■ THE TASK
Omit pictures and quote the listing below line by line, from its start through the line that holds "from mathutils import Vector".

■ MATERIAL
────

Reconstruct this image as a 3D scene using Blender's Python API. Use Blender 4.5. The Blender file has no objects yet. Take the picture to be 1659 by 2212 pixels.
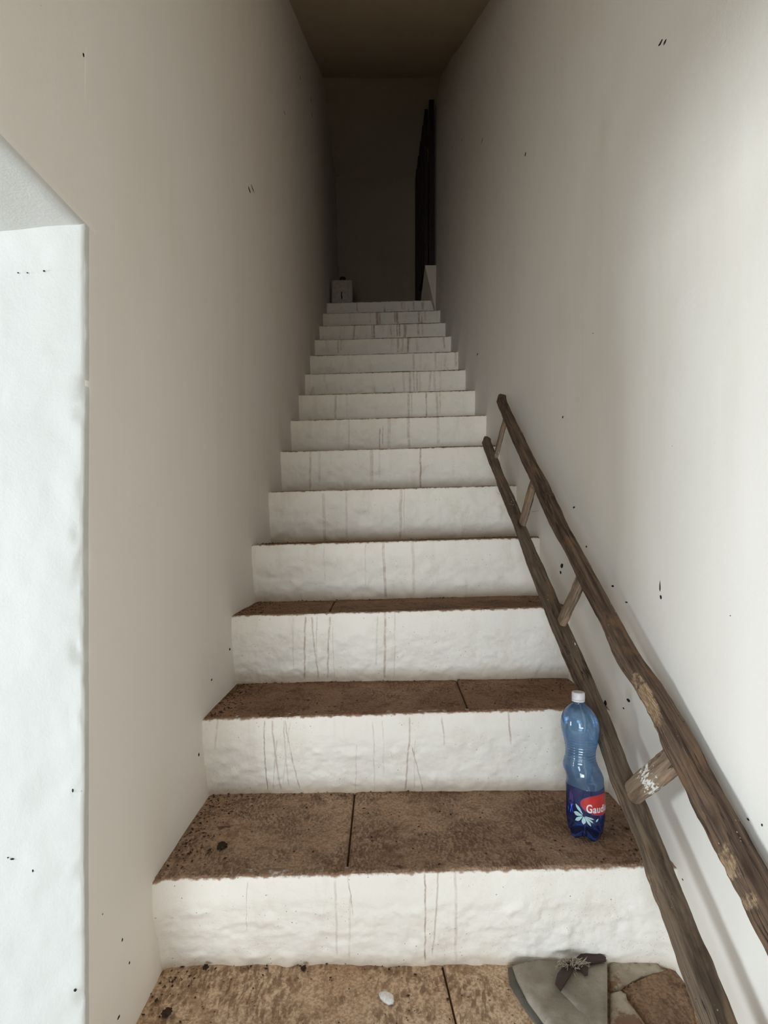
import bpy, bmesh, math, random
import numpy as np
from mathutils import Vector

# ------------------------------------------------------------------ camera, world, lights, exposure
F, CX, CY = 1200.0, 820.0, 1150.0          # focal length and vanishing point in pixels of the 1659x2212 frame
sc = bpy.context.scene
cam_d = bpy.data.cameras.new('camera')
cam_d.sensor_fit = 'VERTICAL'; cam_d.sensor_height = 36.0; cam_d.sensor_width = 27.0
cam_d.lens = F / 2212 * 36.0
cam_d.shift_x = (829.5 - CX) / 2212; cam_d.shift_y = (CY - 1106) / 2212
cam_d.clip_start = 0.02
cam = bpy.data.objects.new('camera', cam_d); sc.collection.objects.link(cam)
cam.location = (0, 0, 0); cam.rotation_euler = (math.pi / 2, 0, 0)
sc.camera = cam

w = bpy.data.worlds.new('world'); sc.world = w; w.use_nodes = True
bg = w.node_tree.nodes['Background']
bg.inputs[0].default_value = (0.76, 0.89, 1.0, 1); bg.inputs[1].default_value = 0.12

def area(name, loc, target, sx, sy, power, col):
    l = bpy.data.lights.new(name, 'AREA'); l.shape = 'RECTANGLE'; l.size = sx; l.size_y = sy
    l.energy = power; l.color = col
    o = bpy.data.objects.new(name, l); sc.collection.objects.link(o)
    o.location = loc
    o.rotation_euler = (Vector(target) - Vector(loc)).to_track_quat('-Z', 'Y').to_euler()
    return o
area('daylight_from_rear_doorway', (-0.95, -4.2, -0.75), (0.0, 1.5, 0.2), 1.8, 1.25, 126, (0.825, 0.93, 1.0))
area('daylight_side', (-2.5, 0.25, -0.12), (0.5, 1.1, -0.3), 0.95, 0.65, 62, (0.825, 0.93, 1.0))
area('daylight_side_rear', (-1.5, -2.3, -0.50), (0.1, 1.6, -0.2), 0.75, 1.4, 28, (0.825, 0.93, 1.0))

sc.view_settings.view_transform = 'Standard'; sc.view_settings.look = 'None'
sc.view_settings.gamma = 1.0; sc.view_settings.use_curve_mapping = False
sc.view_settings.exposure = 0.0
sc.cycles.max_bounces = 12; sc.cycles.diffuse_bounces = 8; sc.cycles.glossy_bounces = 4
sc.cycles.transparent_max_bounces = 16; sc.cycles.caustics_reflective = False; sc.cycles.caustics_refractive = False

random.seed(4); rng = np.random.default_rng(7)

# ------------------------------------------------------------------ helpers
def up(x, y, Y): return np.array([(x - CX) / F * Y, Y, (CY - y) / F * Y])
def on_plane(x, y, z):
    Y = F * z / (CY - y); return np.array([(x - CX) / F * Y, Y, z])

def _h(i, j, k, s):
    n = (i * 374761393 + j * 668265263 + k * 2147483647 + s * 974634777) & 0xFFFFFFFF
    n = ((n ^ (n >> 13)) * 1274126177) & 0xFFFFFFFF
    n = n ^ (n >> 16)
    return (n & 0xFFFF) / 65535.0
def vn(P, s=0):
    P = np.asarray(P, float); I = np.floor(P).astype(np.int64); f = P - I; f = f * f * (3 - 2 * f)
    r = 0
    for a in (0, 1):
        for b in (0, 1):
            for c in (0, 1):
                wt = (f[..., 0] if a else 1 - f[..., 0]) * (f[..., 1] if b else 1 - f[..., 1]) * (f[..., 2] if c else 1 - f[..., 2])
                r = r + wt * _h(I[..., 0] + a, I[..., 1] + b, I[..., 2] + c, s)
    return r * 2 - 1
def fbm(P, s=0, o=3):
    r = 0; a = 1.0; P = np.asarray(P, float)
    for i in range(o):
        r = r + a * vn(P, s + i * 17); P = P * 2.03; a *= 0.5
    return r

def world_off(parent):
    o = Vector((0, 0, 0))
    while parent: o += parent.location; parent = parent.parent
    return o
def mk(name, V, faces, mat, parent=None, uv=None, smooth=True, attrs=None, loc=None):
    V = np.asarray(V, float).reshape(-1, 3)
    off = world_off(parent)
    if parent is None and loc is not None: off = Vector(loc)
    me = bpy.data.meshes.new(name)
    me.from_pydata((V - np.array(off)).tolist(), [], [list(map(int, f)) for f in faces])
    if smooth: me.polygons.foreach_set('use_smooth', [True] * len(me.polygons))
    if uv is not None:
        uv = np.asarray(uv, float).reshape(-1, 2)
        idx = np.empty(len(me.loops), dtype=np.int32); me.loops.foreach_get('vertex_index', idx)
        L = me.uv_layers.new(name='UVMap'); L.data.foreach_set('uv', uv[idx].ravel())
    if attrs:
        for k, a in attrs.items():
            at = me.attributes.new(k, 'FLOAT', 'POINT'); at.data.foreach_set('value', np.asarray(a, float).ravel())
    for m in (mat if isinstance(mat, (list, tuple)) else [mat]): me.materials.append(m)
    me.update()
    o = bpy.data.objects.new(name, me); sc.collection.objects.link(o)
    if parent: o.parent = parent
    elif loc is not None: o.location = loc
    return o
def empty(name, loc, label=None, cat=None, kind=None):
    o = bpy.data.objects.new(name, None); sc.collection.objects.link(o); o.location = loc; o.empty_display_size = .05
    tag(o, label, cat, kind); return o
def tag(o, label=None, cat=None, kind=None, group=None):
    if label: o['label'] = label
    if cat: o['category'] = cat
    if kind: o['kind'] = kind
    if group: o['group'] = group
    return o
def grid_faces(n, m, base=0, flip=False):
    i, j = np.meshgrid(np.arange(n - 1), np.arange(m - 1), indexing='ij')
    a = base + i * m + j
    q = np.stack([a, a + m, a + m + 1, a + 1], -1).reshape(-1, 4)
    return q[:, ::-1] if flip else q
def solid_grid(P, off, flip=False):
    """closed slab: displaced front grid P (n,m,3), back copied with an offset"""
    n, m = P.shape[:2]; B = P + np.asarray(off)
    V = np.concatenate([P.reshape(-1, 3), B.reshape(-1, 3)]); N = n * m
    fs = [grid_faces(n, m, 0, flip), grid_faces(n, m, N, not flip)]
    rim = [i * m for i in range(n)] + [(n - 1) * m + j for j in range(1, m)] + [i * m + m - 1 for i in range(n - 2, -1, -1)] + [j for j in range(m - 2, 0, -1)]
    r = np.array(rim); r2 = np.roll(r, -1)
    q = np.stack([r, r + N, r2 + N, r2], -1)
    fs.append(q if not flip else q[:, ::-1])
    return V, np.concatenate(fs)
def box(c, s, rot=None):
    c = np.array(c, float); s = np.array(s, float) / 2
    V = np.array([[x, y, z] for x in (-1, 1) for y in (-1, 1) for z in (-1, 1)], float) * s
    if rot is not None: V = V @ np.array(rot).T
    Fq = [(0, 1, 3, 2), (4, 6, 7, 5), (0, 4, 5, 1), (2, 3, 7, 6), (0, 2, 6, 4), (1, 5, 7, 3)]
    return V + c, Fq
def bevel_obj(o, w=.003, seg=2):
    bm = bmesh.new(); bm.from_mesh(o.data)
    bmesh.ops.recalc_face_normals(bm, faces=bm.faces)
    bmesh.ops.bevel(bm, geom=bm.edges[:], offset=w, segments=seg, affect='EDGES', profile=.5)
    bm.to_mesh(o.data); bm.free(); o.data.polygons.foreach_set('use_smooth', [True] * len(o.data.polygons))
    try: o.data.set_sharp_from_angle(angle=math.radians(40))
    except Exception: pass
    return o
def fix_normals(o):
    bm = bmesh.new(); bm.from_mesh(o.data); bmesh.ops.recalc_face_normals(bm, faces=bm.faces); bm.to_mesh(o.data); bm.free(); return o
def tube(pts, rad, seg=10, squash=None, cap=True):
    pts = np.asarray(pts, float); n = len(pts); V = []; Fc = []
    rad = np.broadcast_to(rad, (n,)) if np.ndim(rad) < 2 else rad
    up0 = np.array([0, 0, 1.0])
    for i in range(n):
        d = pts[min(i + 1, n - 1)] - pts[max(i - 1, 0)]; d /= np.linalg.norm(d) + 1e-9
        a = np.cross(d, up0)
        if np.linalg.norm(a) < .05: a = np.cross(d, [1.0, 0, 0])
        a /= np.linalg.norm(a); b = np.cross(a, d)
        sq = squash or 1
        for k in range(seg):
            t = 2 * math.pi * k / seg
            V.append(pts[i] + rad[i] * (math.cos(t) * a + math.sin(t) * b * sq))
    for i in range(n - 1):
        for k in range(seg):
            Fc.append((i * seg + k, i * seg + (k + 1) % seg, (i + 1) * seg + (k + 1) % seg, (i + 1) * seg + k))
    if cap: Fc.append(tuple(range(seg))[::-1]); Fc.append(tuple((n - 1) * seg + k for k in range(seg)))
    return np.array(V), Fc
class Join:
    def __init__(s): s.V = []; s.F = []; s.n = 0
    def add(s, V, Fc):
        V = np.asarray(V).reshape(-1, 3); s.V.append(V); s.F += [tuple(int(i) + s.n for i in f) for f in Fc]; s.n += len(V)
    def mk(s, name, mat, parent=None, **k): return mk(name, np.concatenate(s.V), s.F, mat, parent, **k)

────

■ THE ANSWER
Reconstruct this image as a 3D scene using Blender's Python API. Use Blender 4.5. The Blender file has no objects yet. Take the picture to be 1659 by 2212 pixels.
import bpy, bmesh, math, random
import numpy as np
from mathutils import Vector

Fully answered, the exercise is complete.